Universities with 'cooperative culture' can help women thrive

Paper explores the emotional costs for women of working in ultra-competitive environments

四月 15, 2016
Female rowers
Source: Getty

Universities need to put more stress on cooperation if they want many of their female employees to work most effectively.

“As a woman who has worked across the world,” says Sun Young Lee, assistant professor of organisational behaviour at the University College London School of Management, “I’ve long observed that women take competition with other women much more personally than men take competition with other men.”

Her research on this theme forms the basis for a paper, “A relational perspective on same-gender competition”, which she has just published with Selin Kesebir and Madan M. Pillutla (both from the London Business School) in the Journal of Personality and Social Psychology.

“According to gender socialization research,” argue the authors, “female peer culture values harmony and the appearance of equality, while the male culture is more competitive.”

In highly competitive environments, it is clearly significant whether workers regard competition as “an ordinary condition of relationships” or “a violation of relational norms”. Could it be that “women see competition with their same-gender coworkers as less desirable and experience more negative emotions in response to it”?

After four separate studies involving close to 800 participants, the researchers concluded that women do indeed “experience more negative consequences when they have to compete with their same-gender peers”.

But far from confirming stereotypes about “catfights and mean girls”, the results indicated that “relational strain” is caused by “the competitively structured environment and not the inability of women to work together”.

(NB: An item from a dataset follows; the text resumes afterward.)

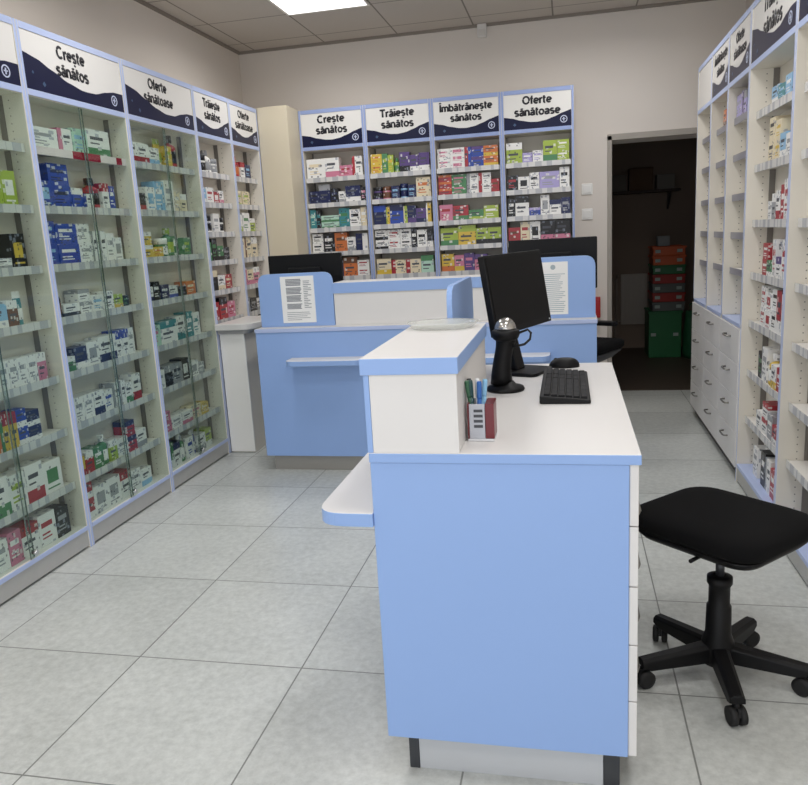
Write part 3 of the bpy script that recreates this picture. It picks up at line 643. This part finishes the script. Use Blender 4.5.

So what does this mean in practice for employers such as universities?

Dr Lee would like to see “joint performance” and cooperative “efforts for the discipline, team or department” given far more significance in promotion (and ideally remuneration) decisions alongside individual research and teaching performance.

She also believes that a better culture can be fostered through “mandatory meetings” that offer opportunities for “friendly interaction”.

In her own school, for example, the dean has been keen to develop a “cooperative culture”. Dr Lee therefore takes part in weekly research meetings where “we are encouraged to help each other with individual problems and create joint projects, so we experience both competition and cooperation with the same set of people.

"That helps me not to be overly competitive but to think about colleagues’ welfare as well as mine. Even though I know I have to compete with them in terms of numbers of publications and teaching ratings, I feel they are more my friends than my competitors.

"Combining both elements particularly helps women have better work experiences and perform better, but it may help [relatively non-competitive] men as well.”